Stored data entries:
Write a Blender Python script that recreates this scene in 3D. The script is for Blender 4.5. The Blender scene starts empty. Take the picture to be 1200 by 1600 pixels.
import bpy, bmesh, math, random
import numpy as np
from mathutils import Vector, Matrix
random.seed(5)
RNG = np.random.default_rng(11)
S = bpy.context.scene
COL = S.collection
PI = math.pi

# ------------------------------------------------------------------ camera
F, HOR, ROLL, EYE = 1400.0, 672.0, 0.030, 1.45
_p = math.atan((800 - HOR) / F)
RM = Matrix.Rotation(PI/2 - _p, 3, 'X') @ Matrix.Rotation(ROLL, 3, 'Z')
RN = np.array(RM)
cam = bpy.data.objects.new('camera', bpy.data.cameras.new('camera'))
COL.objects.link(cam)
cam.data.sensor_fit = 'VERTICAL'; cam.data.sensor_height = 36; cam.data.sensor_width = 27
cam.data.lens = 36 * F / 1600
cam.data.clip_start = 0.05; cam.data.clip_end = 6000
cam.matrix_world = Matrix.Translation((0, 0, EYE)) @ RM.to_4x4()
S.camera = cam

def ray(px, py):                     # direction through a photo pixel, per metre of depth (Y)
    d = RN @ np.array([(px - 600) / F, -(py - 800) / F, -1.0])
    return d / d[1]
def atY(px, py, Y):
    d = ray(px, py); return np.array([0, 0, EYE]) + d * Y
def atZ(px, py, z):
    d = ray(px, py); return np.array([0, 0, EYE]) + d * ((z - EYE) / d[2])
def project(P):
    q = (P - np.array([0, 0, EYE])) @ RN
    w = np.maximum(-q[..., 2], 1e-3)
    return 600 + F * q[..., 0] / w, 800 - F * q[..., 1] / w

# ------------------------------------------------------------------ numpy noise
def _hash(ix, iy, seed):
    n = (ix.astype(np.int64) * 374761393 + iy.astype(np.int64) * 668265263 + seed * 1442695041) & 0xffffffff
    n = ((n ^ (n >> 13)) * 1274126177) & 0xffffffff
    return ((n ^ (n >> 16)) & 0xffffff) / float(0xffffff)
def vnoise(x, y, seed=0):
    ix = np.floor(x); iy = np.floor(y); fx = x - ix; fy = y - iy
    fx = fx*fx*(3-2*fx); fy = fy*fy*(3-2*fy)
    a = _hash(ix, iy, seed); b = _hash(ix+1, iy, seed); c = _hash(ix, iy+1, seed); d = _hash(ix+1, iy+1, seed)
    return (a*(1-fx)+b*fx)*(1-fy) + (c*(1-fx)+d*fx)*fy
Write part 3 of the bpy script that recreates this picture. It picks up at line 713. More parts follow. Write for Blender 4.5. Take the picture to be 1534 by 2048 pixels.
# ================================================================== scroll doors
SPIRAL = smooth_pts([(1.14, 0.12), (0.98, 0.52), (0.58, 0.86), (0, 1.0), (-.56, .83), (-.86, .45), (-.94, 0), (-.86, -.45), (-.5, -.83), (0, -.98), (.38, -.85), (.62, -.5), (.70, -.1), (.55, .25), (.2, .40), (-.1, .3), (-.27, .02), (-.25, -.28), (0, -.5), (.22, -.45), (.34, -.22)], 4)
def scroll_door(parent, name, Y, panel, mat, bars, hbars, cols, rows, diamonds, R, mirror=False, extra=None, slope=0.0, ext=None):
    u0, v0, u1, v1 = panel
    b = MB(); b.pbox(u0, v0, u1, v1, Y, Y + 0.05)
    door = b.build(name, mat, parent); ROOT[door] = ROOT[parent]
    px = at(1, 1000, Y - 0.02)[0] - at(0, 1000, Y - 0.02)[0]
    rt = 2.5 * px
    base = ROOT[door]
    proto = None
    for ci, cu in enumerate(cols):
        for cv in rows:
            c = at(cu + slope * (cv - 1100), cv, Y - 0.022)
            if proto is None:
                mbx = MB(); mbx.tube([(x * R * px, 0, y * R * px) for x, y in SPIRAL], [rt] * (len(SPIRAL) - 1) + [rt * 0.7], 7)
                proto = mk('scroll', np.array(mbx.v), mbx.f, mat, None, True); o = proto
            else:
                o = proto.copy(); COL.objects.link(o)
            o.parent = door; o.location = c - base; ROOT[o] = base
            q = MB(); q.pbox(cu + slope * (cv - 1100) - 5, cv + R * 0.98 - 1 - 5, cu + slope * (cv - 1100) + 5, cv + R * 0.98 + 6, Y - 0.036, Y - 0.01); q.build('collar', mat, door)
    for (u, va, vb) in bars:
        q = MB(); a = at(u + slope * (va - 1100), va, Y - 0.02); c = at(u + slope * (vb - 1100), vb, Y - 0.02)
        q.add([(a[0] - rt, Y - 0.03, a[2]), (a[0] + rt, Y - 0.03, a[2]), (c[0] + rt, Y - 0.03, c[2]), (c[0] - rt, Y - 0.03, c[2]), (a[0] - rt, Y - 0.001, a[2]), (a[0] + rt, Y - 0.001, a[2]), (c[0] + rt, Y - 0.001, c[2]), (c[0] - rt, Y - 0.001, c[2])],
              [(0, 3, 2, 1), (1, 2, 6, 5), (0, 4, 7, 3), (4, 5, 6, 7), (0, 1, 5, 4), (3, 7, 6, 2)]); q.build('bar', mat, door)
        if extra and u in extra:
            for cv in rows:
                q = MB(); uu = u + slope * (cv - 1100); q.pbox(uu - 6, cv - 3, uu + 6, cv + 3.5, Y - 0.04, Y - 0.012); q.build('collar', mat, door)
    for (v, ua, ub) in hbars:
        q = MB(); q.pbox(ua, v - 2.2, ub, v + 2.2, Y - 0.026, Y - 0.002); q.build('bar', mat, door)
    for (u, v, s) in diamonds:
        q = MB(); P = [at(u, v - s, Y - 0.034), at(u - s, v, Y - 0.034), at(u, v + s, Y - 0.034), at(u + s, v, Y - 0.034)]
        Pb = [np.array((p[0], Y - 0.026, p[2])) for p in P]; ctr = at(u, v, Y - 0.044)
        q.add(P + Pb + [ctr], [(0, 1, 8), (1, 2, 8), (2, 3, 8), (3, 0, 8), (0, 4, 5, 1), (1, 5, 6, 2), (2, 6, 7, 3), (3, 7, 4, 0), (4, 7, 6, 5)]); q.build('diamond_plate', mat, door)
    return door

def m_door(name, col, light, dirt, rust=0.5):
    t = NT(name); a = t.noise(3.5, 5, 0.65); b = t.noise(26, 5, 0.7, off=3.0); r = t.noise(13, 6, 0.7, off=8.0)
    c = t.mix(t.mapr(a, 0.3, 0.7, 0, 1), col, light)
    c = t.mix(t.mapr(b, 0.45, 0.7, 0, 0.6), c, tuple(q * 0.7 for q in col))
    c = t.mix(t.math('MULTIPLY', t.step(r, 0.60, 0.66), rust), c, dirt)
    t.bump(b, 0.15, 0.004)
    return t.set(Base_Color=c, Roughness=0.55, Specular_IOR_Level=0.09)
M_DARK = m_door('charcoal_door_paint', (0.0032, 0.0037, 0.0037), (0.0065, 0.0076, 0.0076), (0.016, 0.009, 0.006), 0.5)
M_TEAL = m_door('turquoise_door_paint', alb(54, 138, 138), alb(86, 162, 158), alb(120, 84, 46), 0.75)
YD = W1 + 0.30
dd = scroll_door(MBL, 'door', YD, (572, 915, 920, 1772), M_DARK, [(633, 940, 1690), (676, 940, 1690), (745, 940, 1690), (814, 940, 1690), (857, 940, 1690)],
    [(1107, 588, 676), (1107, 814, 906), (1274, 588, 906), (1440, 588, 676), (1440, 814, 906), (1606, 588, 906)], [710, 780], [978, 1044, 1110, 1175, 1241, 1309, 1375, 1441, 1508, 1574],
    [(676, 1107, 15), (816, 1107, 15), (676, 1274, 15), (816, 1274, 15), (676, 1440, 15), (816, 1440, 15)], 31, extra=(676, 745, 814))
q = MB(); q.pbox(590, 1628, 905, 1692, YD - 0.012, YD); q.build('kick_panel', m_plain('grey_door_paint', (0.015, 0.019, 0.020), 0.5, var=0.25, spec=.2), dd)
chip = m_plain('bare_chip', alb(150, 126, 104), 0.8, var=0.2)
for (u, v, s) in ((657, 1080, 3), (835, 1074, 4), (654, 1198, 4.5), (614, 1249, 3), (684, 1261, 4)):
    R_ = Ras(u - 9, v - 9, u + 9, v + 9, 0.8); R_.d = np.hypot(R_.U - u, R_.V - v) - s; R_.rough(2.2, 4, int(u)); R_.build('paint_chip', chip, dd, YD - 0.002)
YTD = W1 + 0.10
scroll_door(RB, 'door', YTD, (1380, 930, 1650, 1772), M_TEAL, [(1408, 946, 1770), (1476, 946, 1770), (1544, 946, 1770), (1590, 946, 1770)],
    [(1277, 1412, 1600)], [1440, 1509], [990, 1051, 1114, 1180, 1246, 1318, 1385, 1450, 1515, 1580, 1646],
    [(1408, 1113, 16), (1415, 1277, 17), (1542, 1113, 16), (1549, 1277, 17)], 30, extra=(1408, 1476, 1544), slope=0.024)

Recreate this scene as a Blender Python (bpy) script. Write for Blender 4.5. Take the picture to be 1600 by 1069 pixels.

» **What you need to do**:
Copy each line of the listing that holds the word "Python".

» **Exercise result**:
Write a Blender Python script that recreates this scene in 3D. The script is for Blender 4.5. The Blender scene starts empty. Take the picture to be 1200 by 1600 pixels.
Recreate this scene as a Blender Python (bpy) script. Write for Blender 4.5. Take the picture to be 1600 by 1069 pixels.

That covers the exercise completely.